The companies would spend up to $100 million on new facilities at the port. Construction work would generate an estimated 250 temporary jobs. Initially, the operation would create up to 80 permanent jobs. At full build-out, Avery said, employment could reach 120 workers, with most of them hired locally.

Flint told commissioners that once they approve a lease agreement, the companies will file a permit application to the state Energy Facility Site Evaluation Council.

The companies' proposal will undergo a full examination, including the production of an environmental impact statement.

But critics who testified Thursday urged commissioners to prevent the companies' proposal from reaching the Energy Facility Site Evaluation Council.

Marla Nelson, an attorney with the Portland-based Northwest Environmental Defense Center, said the planned crude oil facility represents a threat to the environment and contradicts the port's commitment to environmental stewardship. At one point during the hearing, Commissioner Brian Wolfe asked about the port's expected return on investment if it gives the project a green light.

Todd Coleman, the port's executive director, said the port will soon have a public conversation on lease terms. Those discussions are slated to occur during a port commission hearing and workshop July 9.

Oil boom, risks

Avery, a Savage senior vice president and business unit leader for petroleum rail solutions, said the U.S. produces 7 million barrels of oil per day, which is the "highest point in 21 years."

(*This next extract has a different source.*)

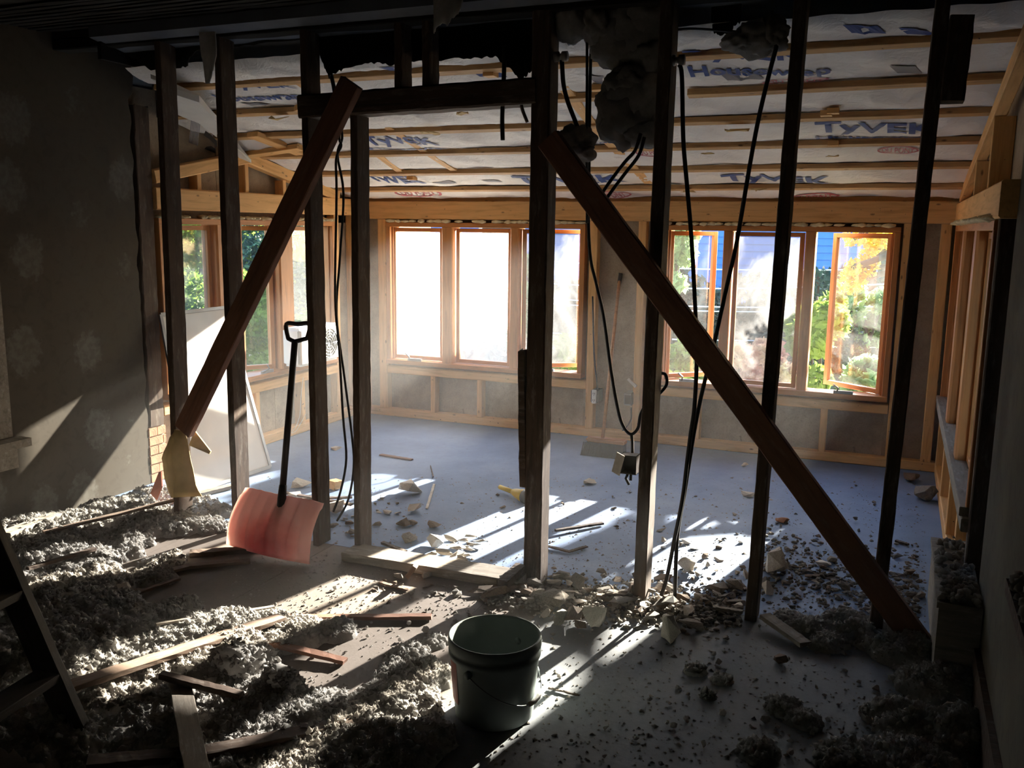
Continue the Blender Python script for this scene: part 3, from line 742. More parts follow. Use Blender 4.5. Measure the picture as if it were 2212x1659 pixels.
timber('diagonal_brace', q, p, .095, .042, M['brace_wood'], None, side=(.8, 0, .6), seg=36, rough=.001, seed=2, label='long dark brace falling from the thick doorway post to the floor by the side wall', cat='brace')
# threshold: old sole plate still nailed across the doorway
a, b = fz(742, 1196, .03), fz(1118, 1262, .03)
timber('sole_plate', (a.x, a.y + .05, .0215), (b.x, b.y + .07, .0215), .14, .04, M['grey_board'], None, side=(0, 1, 0), seg=24, rough=.0012, label='dusty plank lying across the old doorway as its threshold', cat='plank')
# black torn paper over the doorway
def ragged(name, top_z, pts, Y, mat, label, cat, th=.006, wr=.02):
    P = [py(x, y, Y) for x, y in pts]; V = []; n = len(P); rows = 7; R_ = random.Random(len(pts) + int(pts[0][0]))
    P2 = []
    for i in range(n - 1):
        for k_ in range(5):
            t = k_ / 5; c = P[i].lerp(P[i + 1], t); c.z += R_.uniform(-.006, .006); P2.append(c)
    P2.append(P[-1]); n = len(P2)
    for th_ in (0, th):
        for c in P2:
            for j in range(rows):
                t = j / (rows - 1); z = c.z + (top_z - c.z) * t
                V.append((c.x, c.y + th_ + wr * mnoise.noise(Vector((c.x * 6, z * 6, 1.5))) * (1 - t), z))
    Fc = []; N = n * rows
    for i in range(n - 1):
        for j in range(rows - 1):
            a_ = i * rows + j; Fc.append((a_, a_ + rows, a_ + rows + 1, a_ + 1)); Fc.append((N + a_, N + a_ + 1, N + a_ + rows + 1, N + a_ + rows))
        a_ = i * rows; Fc.append((a_, N + a_, N + a_ + rows, a_ + rows)); a_ += rows - 1; Fc.append((a_, a_ + rows, N + a_ + rows, N + a_))
    for i in (0, n - 1):
        for j in range(rows - 1): a_ = i * rows + j; Fc.append((a_, a_ + 1, N + a_ + 1, N + a_))
    return MB().add(V, Fc, True).build(name, M[mat], None, label=label, cat=cat)
ragged('tar_paper', 2.5, [(690, 118), (700, 140), (712, 168), (722, 158), (742, 150), (768, 140), (800, 134), (830, 138), (852, 140), (895, 132), (950, 128), (1000, 126), (1040, 124), (1070, 122), (1088, 138), (1106, 152), (1122, 172), (1135, 165), (1150, 150)], 3.545, 'black_paper', 'torn black tar paper hanging over the old doorway', 'tar paper')
ragged('tar_paper', 2.5, [(1535, 40), (1540, 68), (1555, 74), (1580, 72), (1584, 58), (1600, 46)], 3.56, 'black_paper', 'small black rag of tar paper left of the last hanging insulation lump', 'tar paper')
ragged('tar_paper', 2.5, [(150, 60), (230, 95), (276, 118), (300, 135), (325, 150), (378, 148), (405, 143), (412, 128), (425, 110), (500, 101), (560, 96), (655, 86), (690, 84)], 3.54, 'black_paper', 'long black band of tar paper across the stud tops from the wallpapered wall', 'tar paper')
ragged('hanging_strip', 2.42, [(432, 120), (438, 150), (444, 178), (452, 180), (460, 150), (465, 120)], 3.40, 'fluff', 'ragged grey strip hanging in front of the second stud from the wallpaper', 'strip')
ragged('hanging_strip', 2.45, [(935, 72), (940, 62), (955, 50), (965, 55), (975, 40), (990, 30), (1000, 5)], 3.30, 'fluff', 'wisp of grey insulation dangling from the ceiling over the doorway', 'strip')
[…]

"This is about energy independence," he added.

Eric Haugstad, director of contingency planning and emergency response for Tesoro, said the company has state-of-the-art equipment to respond to oil spills, including a containment boom that's effective in currents of up to 5 knots and that can hold up to 95 barrels of oil in a separator bag.

The company is "looking to place these systems here in Vancouver," Haugstad told commissioners.

Lehman Holder, a Vancouver resident and Sierra Club leader in Southwest Washington, urged commissioners to say no to the oil terminal, which will increase train traffic and intensify the risk of oil spills. The possibility that the port could receive oil from the controversial Canadian tar sands, not just the Bakken, is yet another reason to reject the project, Holder said.

The continued burning of fossil fuels, such as oil and coal, "reduce Earth's capacity to support life in the future," said Ken Ferguson, a Klickitat County resident. Noting that the amount of heat-trapping carbon dioxide in the atmosphere recently passed 400 parts per million, Ferguson said the proposed oil terminal "is just going to make the problem worse."